Tuesday, November 15, 2011

Joe Paterno is a Great Man?


In the wake of the Penn State scandal we keep hearing the following from players and supporters, including other coaching legends like Mike Krzyzewski.   

“Joe Paterno is a great man.”  

No, he wasn’t.   

Joe Paterno was a great college coach.   History has shown us that being a great college coach and being a great man are often incompatable.  

Bobby Knight was a great coach.  He also was incapable of answering a reporter’s question without a profanity, joked about rape, tossed chairs during a game, and acted like a complete jackass on numerous occasions.   

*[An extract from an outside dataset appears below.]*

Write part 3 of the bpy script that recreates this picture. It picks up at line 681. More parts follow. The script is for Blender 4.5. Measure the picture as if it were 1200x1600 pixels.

Rick Pitino is a great coach.  He’s also a guy who apparently was well known for getting drunk and cheating on his wife.  His defense?   He was really upset over his brother in law (NOTE: HIS WIFE’S BROTHER!) dying in 9/11.   Stay classy, Rick.   

John Calipari is a great coach.   How great?  Let’s look at his wikipedia entry:

Calipari is the former head coach of the University of Memphis, the University of Massachusetts and the NBA's New Jersey Nets. He is one of only two coaches to direct three different colleges to a number one seed in the NCAA Tournament, though two of those seasons have been officially vacated by the NCAA. Calipari is the only head coach to have a Final Four appearance vacated at more than one school, though Calipari himself was not personally indicted by the NCAA while coaching UMass or Memphis.  Calipari has taken one school officially to the Final Four, that being Kentucky in 2011.

Get that?  John is so awesome that he’s had TWO incredible seasons while coaching at TWO DIFFERENT schools erased because of violations of NCAA rules.   I’m sure he knew nothing of his school’s violations.  After all, he was only the COACH!  As a reward for having those two erased seasons, the University of Kentucky figured the third time would be a charm and is currently paying him close to $5 million a season.   

The reality is that these men are not hired to be great men, they are hired to win.   Great men are ones who do the right thing for the right reason.   Great men believe that doing the right thing is more important than doing what is easy, or offers the path of least resistance.   

It’s important to remember that Joe Paterno’s involvement in this scandal was not about an NCAA violation like money getting paid to a player, or Joe Paterno visiting a potential recruit when he wasn’t supposed to.   It was about arguably the most powerful men at Penn State, including their “legendary” coach doing next to nothing about a Penn State representative preying on young boys.     Given that these are educated people in the 21st century, there is absolutely NO excuse for not doing more to make sure that this person was out of the program and brought to justice.    

Joe Paterno is not a great man.  He did what he had to do to protect a college football program and himself.  He made whatever mental excuse he needed to make to excuse Jerry Sandusky’s abuse of the trust of young men.   Given Sandusky’s recent interviews and the numerous reports coming out, it seems impossible to believe that Paterno and his staff didn’t at least have a feeling about him even before an actual incident was witnessed.    But Paterno put Penn State and his own career over the safety of young kids.   That’s not the mark of a great man.   That’s the mark of a weak and selfish man.   That’s the mark of a man who deserves to have his “legendary” status tarnished.